# Prompt
Could the lines from the start of the data through the line with "return mp.outputs['Vector']" be set down exactly, with no pictures among them?

Scripts that build scenes
== == ==

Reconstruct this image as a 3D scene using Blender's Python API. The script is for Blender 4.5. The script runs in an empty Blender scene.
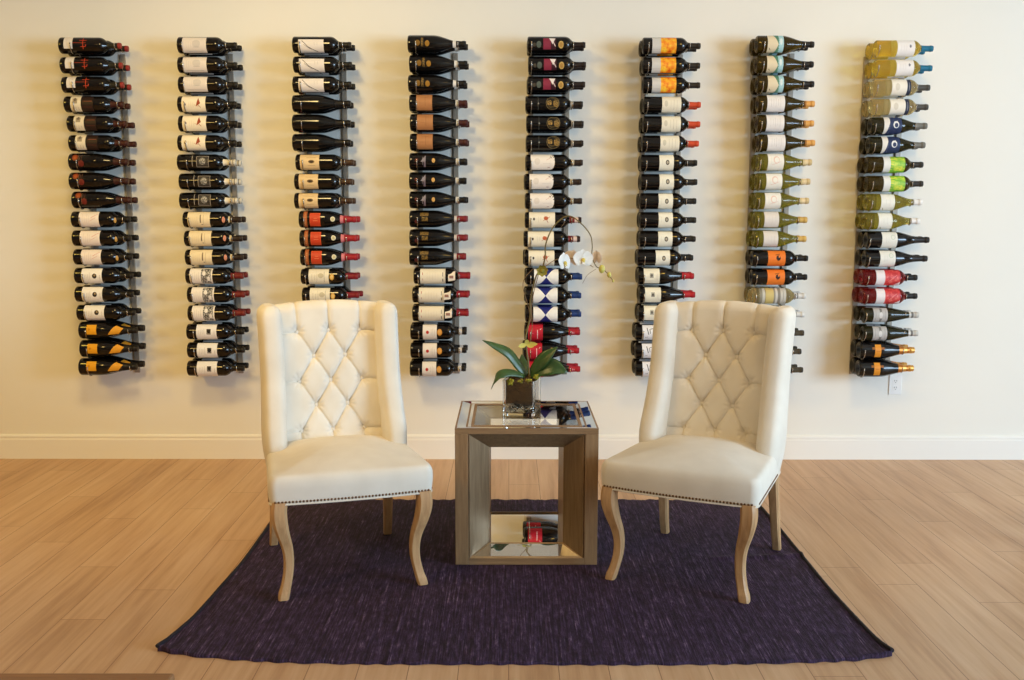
import bpy, bmesh, math, random
from mathutils import Vector, Matrix
random.seed(7)
PI = math.pi
SC = bpy.context.scene
COL = SC.collection
rad = math.radians

# ------------------------------------------------------------------ materials
def srgb(r, g, b):
    f = lambda c: c/12.92 if c <= .04045 else ((c+.055)/1.055)**2.4
    return (f(r/255), f(g/255), f(b/255), 1)

def new_mat(name):
    m = bpy.data.materials.new(name); m.use_nodes = True
    nt = m.node_tree
    return m, nt, nt.nodes['Principled BSDF']

def mat(name, col, rough=.5, metal=0, spec=.5, trans=0, ior=1.45, coat=0, sheen=0):
    m, nt, b = new_mat(name)
    b.inputs['Base Color'].default_value = col
    b.inputs['Roughness'].default_value = rough
    b.inputs['Metallic'].default_value = metal
    b.inputs['Specular IOR Level'].default_value = spec
    b.inputs['Transmission Weight'].default_value = trans
    b.inputs['IOR'].default_value = ior
    b.inputs['Coat Weight'].default_value = coat
    b.inputs['Sheen Weight'].default_value = sheen
    return m

def node(nt, t, **kw):
    n = nt.nodes.new(t)
    for k, v in kw.items():
        if k in n.inputs.keys(): n.inputs[k].default_value = v
        else: setattr(n, k, v)
    return n

def coords(nt, scale=(1, 1, 1), rot=(0, 0, 0), kind='Object'):
    tc = node(nt, 'ShaderNodeTexCoord'); mp = node(nt, 'ShaderNodeMapping')
    mp.inputs['Scale'].default_value = scale; mp.inputs['Rotation'].default_value = rot
    nt.links.new(tc.outputs[kind], mp.inputs['Vector'])
    return mp.outputs['Vector']

def ramp(nt, fac, stops):
    r = node(nt, 'ShaderNodeValToRGB')
    while len(r.color_ramp.elements) < len(stops): r.color_ramp.elements.new(.5)
    for e, (p, c) in zip(r.color_ramp.elements, stops): e.position = p; e.color = c
    nt.links.new(fac, r.inputs['Fac'])
    return r.outputs['Color']

def bump(nt, b, h, strength, dist):
    bp = node(nt, 'ShaderNodeBump'); bp.inputs['Strength'].default_value = strength
    bp.inputs['Distance'].default_value = dist
    nt.links.new(h, bp.inputs['Height']); nt.links.new(bp.outputs['Normal'], b.inputs['Normal'])

def noise(nt, vec, scale, detail=4, rough=.5):
    n = node(nt, 'ShaderNodeTexNoise'); n.inputs['Scale'].default_value = scale
    n.inputs['Detail'].default_value = detail; n.inputs['Roughness'].default_value = rough
    nt.links.new(vec, n.inputs['Vector'])
    return n.outputs['Fac']

def grain_mat(name, c0, c1, scale, rough=.5, bstr=.15, coat=0):
    m, nt, b = new_mat(name)
    f = noise(nt, coords(nt, scale), 1, 6, .65)
    nt.links.new(ramp(nt, f, [(.3, c0), (.7, c1)]), b.inputs['Base Color'])
    b.inputs['Roughness'].default_value = rough
    b.inputs['Coat Weight'].default_value = coat
    bump(nt, b, f, bstr, .002)
    return m

def wall_mat(name, c, rough=.75):
    m, nt, b = new_mat(name)
    v = coords(nt)
    f = noise(nt, v, 1.3, 2); lo = tuple(x*.975 for x in c[:3])+(1,)
    nt.links.new(ramp(nt, f, [(.3, lo), (.7, c)]), b.inputs['Base Color'])
    b.inputs['Roughness'].default_value = rough
    bump(nt, b, noise(nt, v, 260, 3), .06, .002)
    return m

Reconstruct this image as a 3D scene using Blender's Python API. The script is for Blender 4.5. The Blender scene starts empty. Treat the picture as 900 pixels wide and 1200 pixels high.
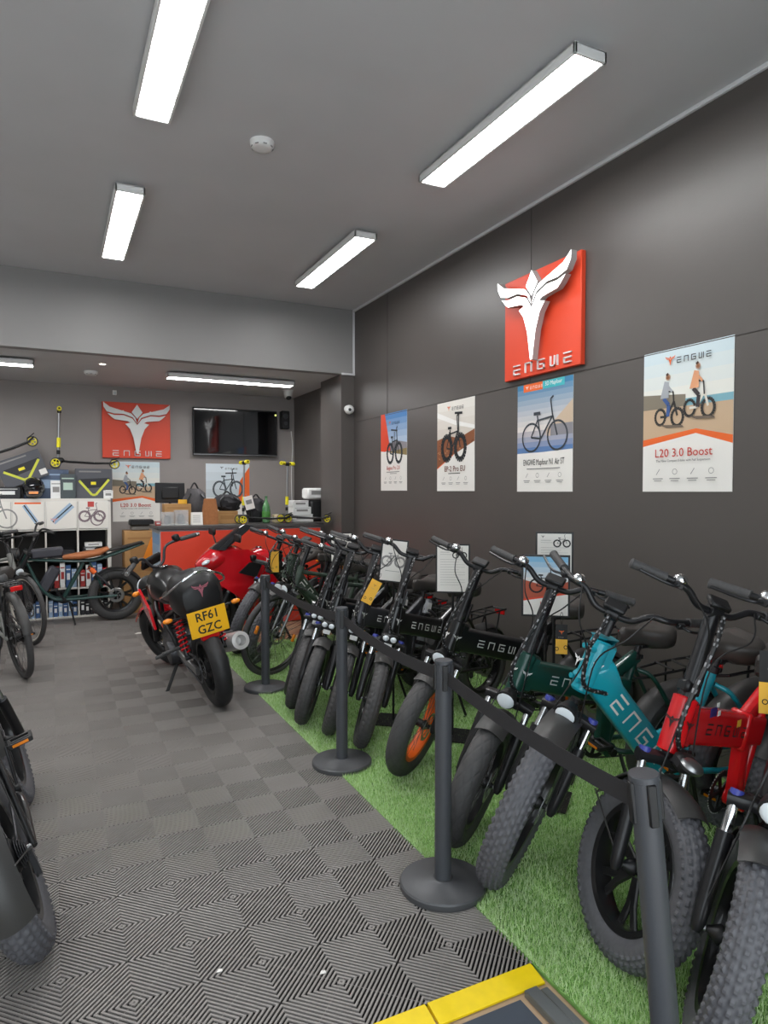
import bpy, math, random
import numpy as np
from mathutils import Matrix, Vector
random.seed(7); rng = np.random.default_rng(7)
C = bpy.context.scene.collection
sc = bpy.context.scene
PI = math.pi
D = math.radians

# ---------------------------------------------------------------- camera
FPX = 790.0
CAM_H = 1.556
yaw, pit_c = math.atan(390 / FPX), math.atan(24 / FPX)
fw = Vector((math.sin(yaw) * math.cos(pit_c), math.cos(yaw) * math.cos(pit_c), -math.sin(pit_c)))
rt = Vector((math.cos(yaw), -math.sin(yaw), 0))
up = rt.cross(fw)
cd = bpy.data.cameras.new('camera')
cam = bpy.data.objects.new('camera', cd); C.objects.link(cam)
cd.sensor_fit = 'HORIZONTAL'; cd.sensor_width = 36; cd.lens = 36 * FPX / 900
cd.clip_start = 0.02
cam.matrix_world = Matrix(((rt.x, up.x, -fw.x, 0), (rt.y, up.y, -fw.y, 0), (rt.z, up.z, -fw.z, CAM_H), (0, 0, 0, 1)))
sc.camera = cam
# ---------------------------------------------------------------- world, exposure
w = bpy.data.worlds.new('daylight'); sc.world = w; w.use_nodes = True
bg = w.node_tree.nodes['Background']
bg.inputs[0].default_value = (0.86, 0.94, 1.0, 1); bg.inputs[1].default_value = 3.6
sc.view_settings.view_transform = 'Standard'; sc.view_settings.look = 'None'
sc.view_settings.gamma = 1; sc.view_settings.use_curve_mapping = False
sc.view_settings.exposure = 0.0
LAMP = 35.0

# ---------------------------------------------------------------- materials
def lin(h):
    h = h.lstrip('#'); v = [int(h[i:i + 2], 16) / 255 for i in (0, 2, 4)]
    return tuple(c / 12.92 if c <= .04045 else ((c + .055) / 1.055) ** 2.4 for c in v) + (1,)
MATS = {}
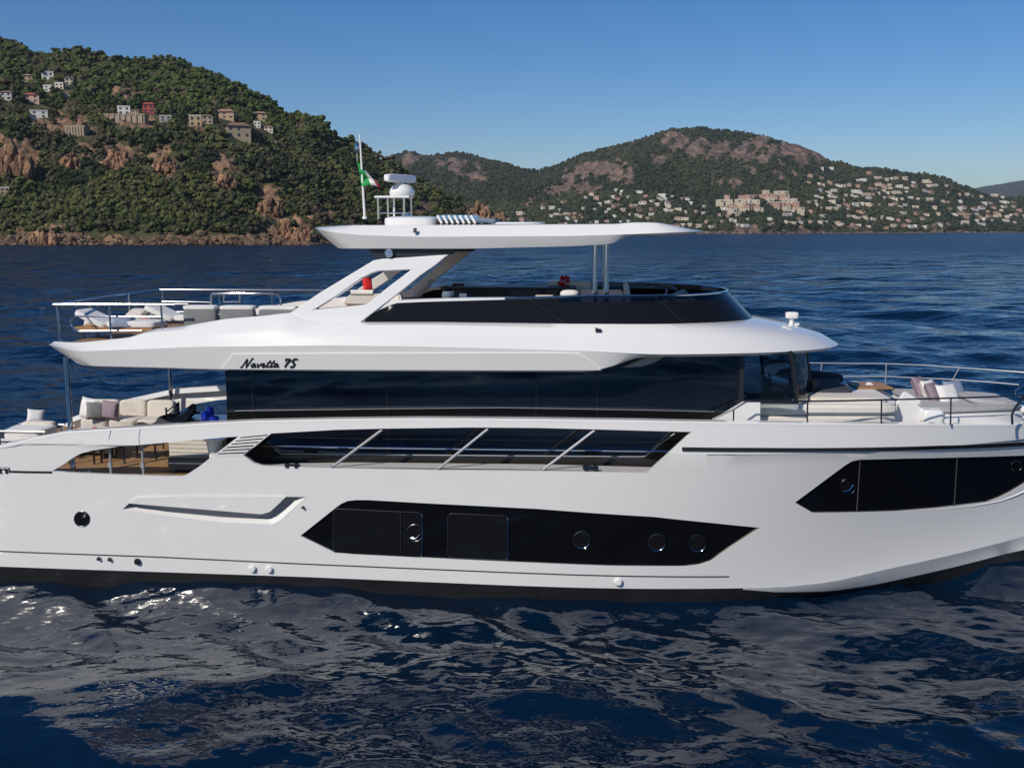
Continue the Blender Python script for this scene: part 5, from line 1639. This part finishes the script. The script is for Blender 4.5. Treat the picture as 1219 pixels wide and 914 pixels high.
m = MB(); m.cushion((0, 0, .42), (1.0, .75, .24), p=6); piece(m, "cushion", PALE, t); m = MB(); m.box((0, 0, .17), (.92, .66, .22)); piece(m, "base", STEELD, t)
for (px, py, y, sz, mt_, lab, rz, tilt) in ((106, 486, .95, .50, PALE, "big white pillow leaning on the left end of the aft sofa", -20, 12), (114, 489, .80, .42, GREYF, "dark grey pillow in front of the big white pillow on the aft sofa", 25, 14),
                           (131, 488, .85, .44, MAUVE, "mauve pillow in the middle of the aft sofa", -8, 14)):
    p = Q(px, py, y); t = near("pillow", lab, "pillow", p); m = MB(); m.pillow((0, 0, 0), (sz, .2, sz), rz=R(rz), rx=R(-tilt), ry=R(4)); piece(m, "pillow_cover", mt_, t)
for (x, y, lab, s_) in ((-9.0, -1.15, "teak coffee table with the red cup, nearer the stern", 1), (-8.35, -1.0, "teak coffee table without a cup, nearer the rope chairs", -1)):
    t = near("coffee_table", lab, "table", (x, y, 2.40), R(5 * s_))
    m = MB(); m.box((0, 0, .565), (.62, .62, .035)); piece(m, "tabletop", TEAKT, t, bevel=.008)
    for i in (-1, 1):
        for j in (-1, 1):
            m = MB(); m.box((i * .26, j * .26, .27), (.035, .035, .55)); piece(m, "leg", STEELD, t)
t = near("cup", "small red cup standing on the coffee table", "cup", (-8.86, -1.0, 2.985)); m = MB(); m.lathe([(.035, 0), (.05, .13), (.045, .13), (.03, .02)], (0, 0, 0), 14); piece(m, "cup_body", REDF, t)
for i, (x, y, rz, lab) in enumerate(((-7.75, -.55, 165, "charcoal rope armchair nearest the cockpit cabinet"), (-7.7, .55, 190, "charcoal rope armchair by the far bulwark"))):
    t = near("armchair", lab, "armchair", (x, y, 2.40), R(rz), "charcoal armchairs in the aft cockpit")
    m = MB(); m.cushion((0, 0, .40), (.66, .66, .2), p=5); piece(m, "seat", CHARF, t)
    m = MB(); m.cushion((-.30, 0, .68), (.14, .66, .55), p=4, ry=R(-14)); piece(m, "backrest", CHARF, t)
    for s_ in (-1, 1):
        m = MB(); m.cushion((-.02, s_ * .36, .56), (.6, .09, .12), p=4, ry=R(8)); piece(m, "armrest", CHARF, t)
        for q in (-.26, .26): 
            m = MB(); m.tube([(q, s_ * .3, 0), (q * .9, s_ * .3, .4)], .018, 6); piece(m, "leg", STEELD, t)
t = near("blanket", "dark grey blanket thrown over the armchair and the cabinet edge", "blanket", (-7.3, -.9, 3.08))
m = MB(); rows = []
for i in range(13):
    u = i / 12
    rows.append([(-.75 + 1.35 * u, -.35 + .7 * j / 8, .05 + .34 * u ** 1.5 + .05 * math.sin(j * 1.7 + i * .6) + .04 * math.sin(i * 1.3) - .15 * abs(j / 4 - 1) ** 3) for j in range(9)])
m.quad_strip(rows); m.quad_strip([[(x, y, z - .02) for x, y, z in r] for r in rows][::-1]); piece(m, "cloth", CHARF, t, smooth=60)
for i, (px, y, r_, h_, lab) in enumerate(((244, -1.05, .075, .22, "tall cobalt blue glass lantern, left one on the cabinet top"), (250, -.75, .09, .27, "tallest cobalt blue glass lantern on the cabinet top, in the middle"), (255, -1.2, .10, .15, "round cobalt blue glass bowl on the cabinet top"))):
    p = Q(px, 500, y); t = near("lantern", lab, "lantern", (p.x, y, 3.286), 0, "blue glass lanterns on the cockpit cabinet")
    m = MB(); m.lathe([(r_ * .7, 0), (r_, h_ * .3), (r_, h_ * .8), (r_ * .75, h_), (r_ * .6, h_), (r_ * .7, h_ * .7)], (0, 0, 0), 18); piece(m, "lantern_glass", BLUEG, t, smooth=60)

# flybridge sofas with their backs to the rail
for i, (x0, x1, lab) in enumerate(((-6.36, -5.67, "grey backed flybridge sofa module nearest the stern, the tallest looking"), (-5.62, -4.90, "middle one of the three grey flybridge sofa modules"), (-4.84, -4.05, "grey flybridge sofa module half hidden by the arch foot"))):
    t = near("sofa_module", lab, "sofa", ((x0 + x1) / 2, -1.75, 5.067), 0, "grey sofa modules on the flybridge")
    w = x1 - x0
    m = MB(); m.box((0, .1, .2), (w * .94, .8, .3)); piece(m, "base", LGREYF, t, bevel=.03)
    m = MB(); m.cushion((0, .14, .42), (w * .97, .76, .2), p=6); piece(m, "seat_cushion", LGREYF, t)
    m = MB(); m.cushion((0, -.28, .50), (w * .97, .2, .40), p=6); piece(m, "back_cushion", GREYF, t)
    m = MB(); m.cushion((0, -.26, .70), (w * .98, .26, .09), p=5); piece(m, "top_roll", PALE, t)
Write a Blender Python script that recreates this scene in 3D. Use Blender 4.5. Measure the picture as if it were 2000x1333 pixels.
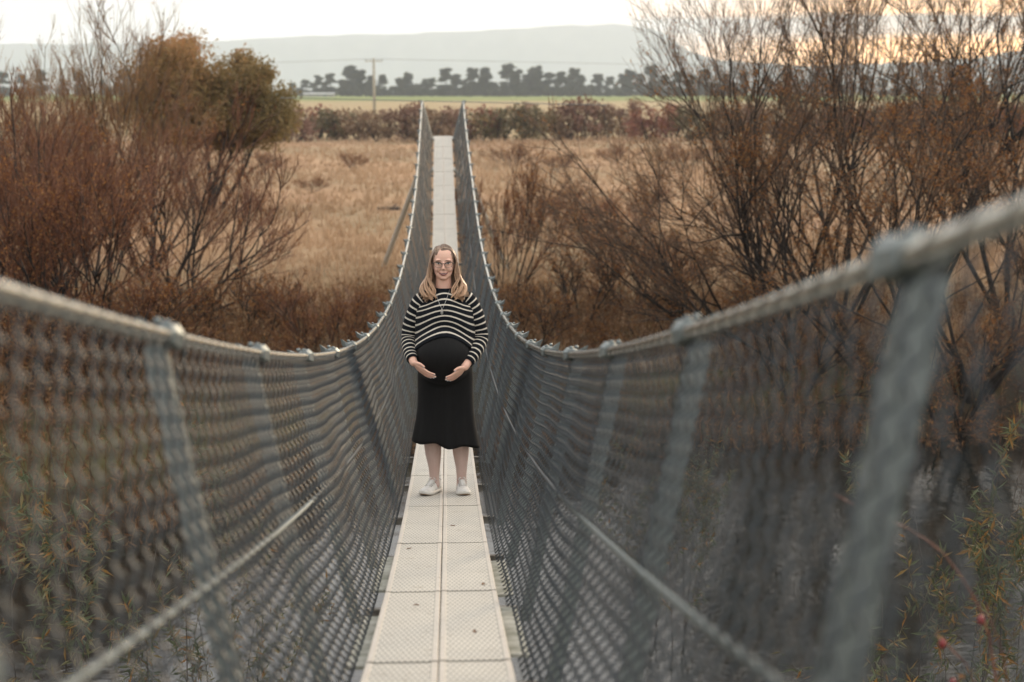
import bpy, bmesh, math, random
import numpy as np
from mathutils import Vector, Matrix, Quaternion
from mathutils.bvhtree import BVHTree

for o in list(bpy.data.objects):
    bpy.data.objects.remove(o, do_unlink=True)
SC = bpy.context.scene
COL = SC.collection
R = math.radians

# ------------------------------------------------------------------ camera
cam_d = bpy.data.cameras.new('camera')
cam = bpy.data.objects.new('camera', cam_d); COL.objects.link(cam)
cam_d.sensor_width = 36; cam_d.lens = 50; cam_d.clip_start = 0.05; cam_d.clip_end = 9000
PITCH, YAW = 9.894, 2.619
cam.location = (0.02, 0, 5.2)
cam.rotation_euler = (R(90 - PITCH), 0, R(-YAW))
cam_d.dof.use_dof = True
cam_d.dof.focus_distance = 9.55
cam_d.dof.aperture_fstop = 2.2
SC.camera = cam

# ------------------------------------------------------------------ sky
SUN_AZ, SUN_EL = 31.0, 13.0           # degrees right of the bridge axis, above the horizon
world = bpy.data.worlds.new('World'); SC.world = world; world.use_nodes = True
wt = world.node_tree; wt.nodes.clear()
def wn(t, **k):
    n = wt.nodes.new(t)
    for a, b in k.items(): setattr(n, a, b)
    return n
def wmath(op, a, b=None, c=None, clamp=False):
    n = wn('ShaderNodeMath', operation=op, use_clamp=clamp)
    for i, v in enumerate((a, b, c)):
        if v is None: continue
        if isinstance(v, (int, float)): n.inputs[i].default_value = v
        else: wt.links.new(v, n.inputs[i])
    return n.outputs[0]
def wramp(f, stops):
    n = wn('ShaderNodeValToRGB'); wt.links.new(f, n.inputs[0])
    e = n.color_ramp.elements
    while len(e) < len(stops): e.new(0.5)
    for el, (p, c) in zip(e, stops): el.position = p; el.color = (c[0], c[1], c[2], 1)
    return n.outputs[0]
def wmix(f, a, b, mode='MIX'):
    n = wn('ShaderNodeMix', data_type='RGBA', blend_type=mode, clamp_factor=True)
    for s, v in ((n.inputs[0], f), (n.inputs[6], a), (n.inputs[7], b)):
        if isinstance(v, (int, float)): s.default_value = v
        elif isinstance(v, tuple): s.default_value = (v[0], v[1], v[2], 1)
        else: wt.links.new(v, s)
    return n.outputs[2]
tc = wn('ShaderNodeTexCoord')
sep = wn('ShaderNodeSeparateXYZ'); wt.links.new(tc.outputs['Generated'], sep.inputs[0])
X, Y, Z = sep.outputs
zc = wmath('MAXIMUM', Z, 0.0)
den = wmath('ADD', zc, 0.035)
comb = wn('ShaderNodeCombineXYZ')
wt.links.new(wmath('DIVIDE', X, den), comb.inputs[0]); wt.links.new(wmath('DIVIDE', Y, den), comb.inputs[1])
noise = wn('ShaderNodeTexNoise'); wt.links.new(comb.outputs[0], noise.inputs['Vector'])
noise.inputs['Scale'].default_value = 0.16; noise.inputs['Detail'].default_value = 5; noise.inputs['Roughness'].default_value = 0.55
# overcast deck: grey-white, a little darker where the cloud is thick
cloud = wramp(noise.outputs[0], [(0.30, (1.20, 1.18, 1.17)), (0.48, (1.50, 1.45, 1.41)), (0.62, (1.75, 1.67, 1.59)), (0.75, (1.98, 1.87, 1.75))])
nish = wn('ShaderNodeTexSky', sky_type='NISHITA', sun_disc=False)
nish.sun_elevation = R(SUN_EL); nish.sun_rotation = R(SUN_AZ); nish.air_density = 1.2; nish.dust_density = 2.0
nscale = wmix(1.0, nish.outputs[0], (0.10, 0.10, 0.10), 'MULTIPLY')
cover = wramp(noise.outputs[0], [(0.30, (0.97, 0.97, 0.97)), (0.70, (0.80, 0.80, 0.80))])
skyc = wmix(cover, nscale, cloud)
# overcast luminance: dimmer towards the horizon, brighter on the sunset side
elev = wramp(zc, [(0.0, (0.66, 0.66, 0.66)), (0.12, (0.74, 0.74, 0.74)), (0.45, (1.0, 1.0, 1.0)), (1.0, (1.12, 1.12, 1.12))])
skyc = wmix(1.0, skyc, elev, 'MULTIPLY')
dv0 = wn('ShaderNodeVectorMath', operation='DOT_PRODUCT')
wt.links.new(tc.outputs['Generated'], dv0.inputs[0]); dv0.inputs[1].default_value = (math.sin(R(SUN_AZ + 35)), math.cos(R(SUN_AZ + 35)), 0)
sidef = wramp(wmath('MULTIPLY_ADD', dv0.outputs['Value'], 0.5, 0.5), [(0.0, (0.80, 0.81, 0.83)), (0.6, (1.0, 1.0, 1.0)), (1.0, (1.30, 1.27, 1.22))])
skyc = wmix(1.0, skyc, sidef, 'MULTIPLY')
# brighter strip of open sky above the ranges, warm towards the low sun
dotv = wn('ShaderNodeVectorMath', operation='DOT_PRODUCT')
wt.links.new(tc.outputs['Generated'], dotv.inputs[0]); dotv.inputs[1].default_value = (math.sin(R(SUN_AZ)), math.cos(R(SUN_AZ)), 0)
az = wramp(dotv.outputs['Value'], [(0.84, (0, 0, 0)), (0.93, (0.16, 0.16, 0.16)), (0.962, (0.75, 0.75, 0.75)), (1.0, (1, 1, 1))])
n2 = wn('ShaderNodeTexNoise'); wt.links.new(tc.outputs['Generated'], n2.inputs['Vector'])
mp = wn('ShaderNodeMapping'); wt.links.new(tc.outputs['Generated'], mp.inputs[0]); mp.inputs['Scale'].default_value = (5, 5, 60)
wt.links.new(mp.outputs[0], n2.inputs['Vector']); n2.inputs['Scale'].default_value = 1.3; n2.inputs['Detail'].default_value = 4
zz = wmath('ADD', Z, wmath('MULTIPLY', wmath('SUBTRACT', n2.outputs[0], 0.5), 0.022))
strip = wramp(wmath('MULTIPLY', zz, 10.0), [(0.0, (1, 1, 1)), (0.30, (1, 1, 1)), (0.40, (0.12, 0.12, 0.12)), (0.50, (0.05, 0.05, 0.05)), (0.56, (0.55, 0.55, 0.55)), (0.66, (0.1, 0.1, 0.1)), (1.0, (0, 0, 0))])
glow = wmath('MULTIPLY', az, strip)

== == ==

# Exercise answer
Reconstruct this image as a 3D scene using Blender's Python API. The script is for Blender 4.5. The script runs in an empty Blender scene.
import bpy, bmesh, math, random
from mathutils import Vector, Matrix
random.seed(7)
PI = math.pi
SC = bpy.context.scene
COL = SC.collection
rad = math.radians

# ------------------------------------------------------------------ materials
def srgb(r, g, b):
    f = lambda c: c/12.92 if c <= .04045 else ((c+.055)/1.055)**2.4
    return (f(r/255), f(g/255), f(b/255), 1)

def new_mat(name):
    m = bpy.data.materials.new(name); m.use_nodes = True
    nt = m.node_tree
    return m, nt, nt.nodes['Principled BSDF']

def mat(name, col, rough=.5, metal=0, spec=.5, trans=0, ior=1.45, coat=0, sheen=0):
    m, nt, b = new_mat(name)
    b.inputs['Base Color'].default_value = col
    b.inputs['Roughness'].default_value = rough
    b.inputs['Metallic'].default_value = metal
    b.inputs['Specular IOR Level'].default_value = spec
    b.inputs['Transmission Weight'].default_value = trans
    b.inputs['IOR'].default_value = ior
    b.inputs['Coat Weight'].default_value = coat
    b.inputs['Sheen Weight'].default_value = sheen
    return m

def node(nt, t, **kw):
    n = nt.nodes.new(t)
    for k, v in kw.items():
        if k in n.inputs.keys(): n.inputs[k].default_value = v
        else: setattr(n, k, v)
    return n

def coords(nt, scale=(1, 1, 1), rot=(0, 0, 0), kind='Object'):
    tc = node(nt, 'ShaderNodeTexCoord'); mp = node(nt, 'ShaderNodeMapping')
    mp.inputs['Scale'].default_value = scale; mp.inputs['Rotation'].default_value = rot
    nt.links.new(tc.outputs[kind], mp.inputs['Vector'])
    return mp.outputs['Vector']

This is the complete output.